» **Given material**

____________

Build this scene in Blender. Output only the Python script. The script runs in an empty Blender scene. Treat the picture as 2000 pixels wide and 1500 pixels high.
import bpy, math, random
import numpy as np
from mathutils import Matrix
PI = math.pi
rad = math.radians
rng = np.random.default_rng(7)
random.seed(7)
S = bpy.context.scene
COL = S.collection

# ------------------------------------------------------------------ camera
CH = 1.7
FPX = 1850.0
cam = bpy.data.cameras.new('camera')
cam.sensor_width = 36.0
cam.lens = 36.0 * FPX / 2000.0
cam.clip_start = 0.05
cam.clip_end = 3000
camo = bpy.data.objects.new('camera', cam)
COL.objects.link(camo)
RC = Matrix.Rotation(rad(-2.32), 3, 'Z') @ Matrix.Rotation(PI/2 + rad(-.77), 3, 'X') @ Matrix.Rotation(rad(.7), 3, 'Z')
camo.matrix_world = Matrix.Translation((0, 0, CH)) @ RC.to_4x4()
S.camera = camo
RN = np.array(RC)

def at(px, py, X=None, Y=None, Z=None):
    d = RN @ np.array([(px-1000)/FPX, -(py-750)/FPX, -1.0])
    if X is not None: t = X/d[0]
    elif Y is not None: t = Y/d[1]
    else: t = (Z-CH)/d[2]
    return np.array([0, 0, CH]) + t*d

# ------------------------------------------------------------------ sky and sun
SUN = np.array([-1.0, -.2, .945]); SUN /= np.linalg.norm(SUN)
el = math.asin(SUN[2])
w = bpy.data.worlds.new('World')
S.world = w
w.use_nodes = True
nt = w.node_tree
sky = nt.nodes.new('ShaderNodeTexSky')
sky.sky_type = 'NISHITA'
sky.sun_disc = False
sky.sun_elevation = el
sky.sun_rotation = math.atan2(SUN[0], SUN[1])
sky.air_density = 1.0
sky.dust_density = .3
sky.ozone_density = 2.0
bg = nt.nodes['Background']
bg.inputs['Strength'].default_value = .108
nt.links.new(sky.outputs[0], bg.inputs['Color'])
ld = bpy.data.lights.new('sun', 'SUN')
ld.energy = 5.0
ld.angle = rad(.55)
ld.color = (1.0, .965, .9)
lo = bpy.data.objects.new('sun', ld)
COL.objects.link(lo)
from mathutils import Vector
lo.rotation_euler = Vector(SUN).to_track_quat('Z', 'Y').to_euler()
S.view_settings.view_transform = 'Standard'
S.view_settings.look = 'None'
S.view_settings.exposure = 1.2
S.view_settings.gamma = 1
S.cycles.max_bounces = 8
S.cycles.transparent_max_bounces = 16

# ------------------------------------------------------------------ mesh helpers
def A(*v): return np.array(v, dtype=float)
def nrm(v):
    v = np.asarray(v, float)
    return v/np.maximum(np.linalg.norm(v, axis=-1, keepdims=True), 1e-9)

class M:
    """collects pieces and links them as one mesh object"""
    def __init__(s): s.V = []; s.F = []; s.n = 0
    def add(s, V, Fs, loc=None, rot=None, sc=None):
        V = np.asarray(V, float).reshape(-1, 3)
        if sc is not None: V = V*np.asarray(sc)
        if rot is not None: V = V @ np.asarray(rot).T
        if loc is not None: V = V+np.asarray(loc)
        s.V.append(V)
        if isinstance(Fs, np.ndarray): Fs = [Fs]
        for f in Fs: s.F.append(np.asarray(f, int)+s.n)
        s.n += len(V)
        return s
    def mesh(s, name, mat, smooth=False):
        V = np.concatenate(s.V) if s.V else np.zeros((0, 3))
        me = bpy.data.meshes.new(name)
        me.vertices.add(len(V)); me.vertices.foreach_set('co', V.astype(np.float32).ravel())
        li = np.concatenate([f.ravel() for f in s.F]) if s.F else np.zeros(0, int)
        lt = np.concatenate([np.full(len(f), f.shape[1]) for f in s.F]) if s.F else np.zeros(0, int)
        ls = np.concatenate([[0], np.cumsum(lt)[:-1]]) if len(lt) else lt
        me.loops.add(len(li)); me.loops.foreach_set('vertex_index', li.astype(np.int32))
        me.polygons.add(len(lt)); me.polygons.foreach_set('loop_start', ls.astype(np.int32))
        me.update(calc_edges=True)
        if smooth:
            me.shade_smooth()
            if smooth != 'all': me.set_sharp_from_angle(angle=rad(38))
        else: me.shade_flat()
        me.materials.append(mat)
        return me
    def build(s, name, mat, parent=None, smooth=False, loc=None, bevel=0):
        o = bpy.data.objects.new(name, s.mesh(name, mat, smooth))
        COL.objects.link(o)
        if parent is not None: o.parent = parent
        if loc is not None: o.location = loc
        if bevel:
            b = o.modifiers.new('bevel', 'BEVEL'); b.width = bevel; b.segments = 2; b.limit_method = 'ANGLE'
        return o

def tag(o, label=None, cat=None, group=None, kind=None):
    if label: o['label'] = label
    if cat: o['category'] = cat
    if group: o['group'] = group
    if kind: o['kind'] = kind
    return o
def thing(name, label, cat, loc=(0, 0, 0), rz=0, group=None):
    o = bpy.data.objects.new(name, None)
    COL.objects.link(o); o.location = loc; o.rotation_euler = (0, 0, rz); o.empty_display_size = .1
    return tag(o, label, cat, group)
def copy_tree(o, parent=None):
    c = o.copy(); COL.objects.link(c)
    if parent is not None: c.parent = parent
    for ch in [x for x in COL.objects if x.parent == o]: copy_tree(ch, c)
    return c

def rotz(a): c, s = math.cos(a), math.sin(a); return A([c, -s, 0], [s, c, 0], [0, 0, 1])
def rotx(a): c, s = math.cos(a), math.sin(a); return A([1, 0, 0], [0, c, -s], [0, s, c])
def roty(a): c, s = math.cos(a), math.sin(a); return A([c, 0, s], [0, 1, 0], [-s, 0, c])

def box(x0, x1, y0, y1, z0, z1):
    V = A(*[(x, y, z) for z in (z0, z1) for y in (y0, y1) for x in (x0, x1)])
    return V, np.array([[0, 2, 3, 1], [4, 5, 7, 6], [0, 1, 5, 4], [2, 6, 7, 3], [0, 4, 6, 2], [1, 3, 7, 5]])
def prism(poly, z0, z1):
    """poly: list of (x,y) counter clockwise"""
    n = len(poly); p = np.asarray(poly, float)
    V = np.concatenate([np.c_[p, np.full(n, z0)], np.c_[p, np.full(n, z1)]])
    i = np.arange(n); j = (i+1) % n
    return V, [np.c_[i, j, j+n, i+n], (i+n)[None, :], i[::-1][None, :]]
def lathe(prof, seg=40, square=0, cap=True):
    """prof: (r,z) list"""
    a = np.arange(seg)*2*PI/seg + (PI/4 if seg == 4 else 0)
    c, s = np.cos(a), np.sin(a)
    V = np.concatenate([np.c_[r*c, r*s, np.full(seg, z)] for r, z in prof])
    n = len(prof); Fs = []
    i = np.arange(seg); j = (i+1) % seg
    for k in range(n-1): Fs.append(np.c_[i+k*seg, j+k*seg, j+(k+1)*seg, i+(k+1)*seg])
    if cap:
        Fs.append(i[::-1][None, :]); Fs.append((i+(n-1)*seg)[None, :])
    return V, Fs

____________

» **Prompt**
Everything from the first line above up to and including the line that contains "RN = np.array(RC)" should be printed exactly; please print only that.

» **Solution to this problem**
Build this scene in Blender. Output only the Python script. The script runs in an empty Blender scene. Treat the picture as 2000 pixels wide and 1500 pixels high.
import bpy, math, random
import numpy as np
from mathutils import Matrix
PI = math.pi
rad = math.radians
rng = np.random.default_rng(7)
random.seed(7)
S = bpy.context.scene
COL = S.collection

# ------------------------------------------------------------------ camera
CH = 1.7
FPX = 1850.0
cam = bpy.data.cameras.new('camera')
cam.sensor_width = 36.0
cam.lens = 36.0 * FPX / 2000.0
cam.clip_start = 0.05
cam.clip_end = 3000
camo = bpy.data.objects.new('camera', cam)
COL.objects.link(camo)
RC = Matrix.Rotation(rad(-2.32), 3, 'Z') @ Matrix.Rotation(PI/2 + rad(-.77), 3, 'X') @ Matrix.Rotation(rad(.7), 3, 'Z')
camo.matrix_world = Matrix.Translation((0, 0, CH)) @ RC.to_4x4()
S.camera = camo
RN = np.array(RC)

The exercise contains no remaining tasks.